[start]
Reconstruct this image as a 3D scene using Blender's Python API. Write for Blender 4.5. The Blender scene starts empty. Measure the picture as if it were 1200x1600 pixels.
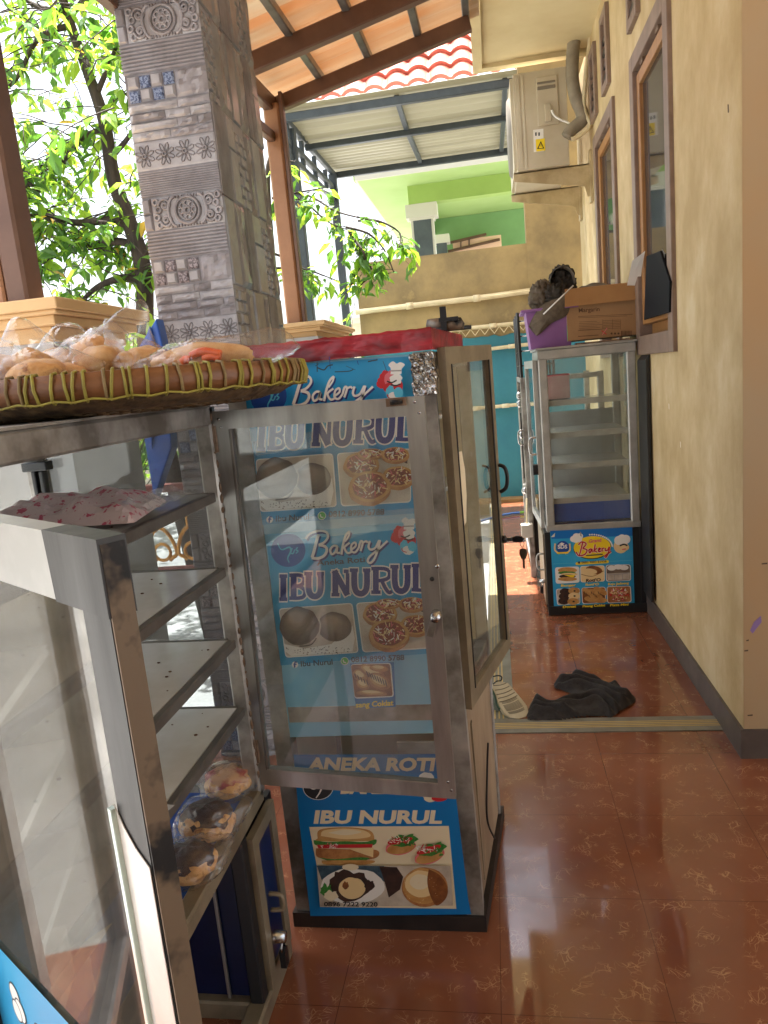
import bpy, bmesh, math, random
from mathutils import Vector, Matrix, noise
random.seed(7)
S = bpy.context.scene
COL = S.collection
# ------------------------------------------------------------------ camera, sky, sun, exposure
FPX, PITCH, ROLL, YAW, CAMH = 1129.795, .18118978, .0936664, -.1630017, 1.5
_cy, _sy, _cp, _sp, _cr, _sr = math.cos(YAW), math.sin(YAW), math.cos(PITCH), math.sin(PITCH), math.cos(ROLL), math.sin(ROLL)
FWD = Vector((_sy*_cp, _cy*_cp, -_sp)); _r0 = Vector((_cy, -_sy, 0)); _d0 = FWD.cross(_r0)
RGT = _r0*_cr + _d0*_sr; DWN = -_r0*_sr + _d0*_cr
EYE = Vector((0, 0, CAMH))
cam = bpy.data.cameras.new('camera'); cam_o = bpy.data.objects.new('camera', cam); COL.objects.link(cam_o)
m = Matrix.Identity(4)
for i in range(3):
    m[i][0], m[i][1], m[i][2], m[i][3] = RGT[i], -DWN[i], -FWD[i], EYE[i]
cam_o.matrix_world = m
cam.sensor_fit = 'VERTICAL'; cam.sensor_height = 36; cam.lens = FPX/1600*36
cam.clip_start = .02; cam.clip_end = 500
S.camera = cam_o
to_sun = Vector((-.2, .25, 3.6)).normalized()
sl = bpy.data.lights.new('sun', 'SUN'); sl.energy = 5; sl.angle = math.radians(.5); sl.color = (1, .985, .955)
so = bpy.data.objects.new('sun', sl); COL.objects.link(so); so.rotation_euler = (-to_sun).to_track_quat('-Z', 'Y').to_euler()
W = bpy.data.worlds.new('World'); S.world = W; W.use_nodes = True
nt = W.node_tree; bg = nt.nodes['Background']; sky = nt.nodes.new('ShaderNodeTexSky')
sky.sky_type = 'NISHITA'; sky.sun_disc = False; sky.sun_elevation = math.asin(to_sun.z)
sky.sun_rotation = math.atan2(to_sun.x, to_sun.y); sky.dust_density = 6; sky.air_density = 1.0; sky.ozone_density = .6
hs = nt.nodes.new('ShaderNodeHueSaturation'); hs.inputs['Saturation'].default_value = .45      # a hazy, whitish tropical sky
nt.links.new(sky.outputs[0], hs.inputs['Color']); nt.links.new(hs.outputs[0], bg.inputs[0]); bg.inputs[1].default_value = .13
S.view_settings.view_transform = 'Standard'; S.view_settings.look = 'None'; S.view_settings.gamma = 1
S.view_settings.exposure = 2.3
S.cycles.max_bounces = 10; S.cycles.transparent_max_bounces = 24; S.cycles.diffuse_bounces = 5
S.cycles.sample_clamp_indirect = 6

# ------------------------------------------------------------------ pixel -> plane helpers (photo pixels, 1200x1600)
def ray(px, py): return FWD*FPX + RGT*(px-600) + DWN*(py-800)
def atp(px, py, p0, n):
    d = ray(px, py); n = Vector(n); return EYE + d*((Vector(p0)-EYE).dot(n)/d.dot(n))
def aty(px, py, Y): return atp(px, py, (0, Y, 0), (0, 1, 0))
def atx(px, py, X): return atp(px, py, (X, 0, 0), (1, 0, 0))
def atz(px, py, Z=0): return atp(px, py, (0, 0, Z), (0, 0, 1))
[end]
Problem to solve: Without the pictures, output the full listing exactly as it stands.

The reply:
Reconstruct this image as a 3D scene using Blender's Python API. Write for Blender 4.5. The Blender scene starts empty. Measure the picture as if it were 1200x1600 pixels.
import bpy, bmesh, math, random
from mathutils import Vector, Matrix, noise
random.seed(7)
S = bpy.context.scene
COL = S.collection
# ------------------------------------------------------------------ camera, sky, sun, exposure
FPX, PITCH, ROLL, YAW, CAMH = 1129.795, .18118978, .0936664, -.1630017, 1.5
_cy, _sy, _cp, _sp, _cr, _sr = math.cos(YAW), math.sin(YAW), math.cos(PITCH), math.sin(PITCH), math.cos(ROLL), math.sin(ROLL)
FWD = Vector((_sy*_cp, _cy*_cp, -_sp)); _r0 = Vector((_cy, -_sy, 0)); _d0 = FWD.cross(_r0)
RGT = _r0*_cr + _d0*_sr; DWN = -_r0*_sr + _d0*_cr
EYE = Vector((0, 0, CAMH))
cam = bpy.data.cameras.new('camera'); cam_o = bpy.data.objects.new('camera', cam); COL.objects.link(cam_o)
m = Matrix.Identity(4)
for i in range(3):
    m[i][0], m[i][1], m[i][2], m[i][3] = RGT[i], -DWN[i], -FWD[i], EYE[i]
cam_o.matrix_world = m
cam.sensor_fit = 'VERTICAL'; cam.sensor_height = 36; cam.lens = FPX/1600*36
cam.clip_start = .02; cam.clip_end = 500
S.camera = cam_o
to_sun = Vector((-.2, .25, 3.6)).normalized()
sl = bpy.data.lights.new('sun', 'SUN'); sl.energy = 5; sl.angle = math.radians(.5); sl.color = (1, .985, .955)
so = bpy.data.objects.new('sun', sl); COL.objects.link(so); so.rotation_euler = (-to_sun).to_track_quat('-Z', 'Y').to_euler()
W = bpy.data.worlds.new('World'); S.world = W; W.use_nodes = True
nt = W.node_tree; bg = nt.nodes['Background']; sky = nt.nodes.new('ShaderNodeTexSky')
sky.sky_type = 'NISHITA'; sky.sun_disc = False; sky.sun_elevation = math.asin(to_sun.z)
sky.sun_rotation = math.atan2(to_sun.x, to_sun.y); sky.dust_density = 6; sky.air_density = 1.0; sky.ozone_density = .6
hs = nt.nodes.new('ShaderNodeHueSaturation'); hs.inputs['Saturation'].default_value = .45      # a hazy, whitish tropical sky
nt.links.new(sky.outputs[0], hs.inputs['Color']); nt.links.new(hs.outputs[0], bg.inputs[0]); bg.inputs[1].default_value = .13
S.view_settings.view_transform = 'Standard'; S.view_settings.look = 'None'; S.view_settings.gamma = 1
S.view_settings.exposure = 2.3
S.cycles.max_bounces = 10; S.cycles.transparent_max_bounces = 24; S.cycles.diffuse_bounces = 5
S.cycles.sample_clamp_indirect = 6

# ------------------------------------------------------------------ pixel -> plane helpers (photo pixels, 1200x1600)
def ray(px, py): return FWD*FPX + RGT*(px-600) + DWN*(py-800)
def atp(px, py, p0, n):
    d = ray(px, py); n = Vector(n); return EYE + d*((Vector(p0)-EYE).dot(n)/d.dot(n))
def aty(px, py, Y): return atp(px, py, (0, Y, 0), (0, 1, 0))
def atx(px, py, X): return atp(px, py, (X, 0, 0), (1, 0, 0))
def atz(px, py, Z=0): return atp(px, py, (0, 0, Z), (0, 0, 1))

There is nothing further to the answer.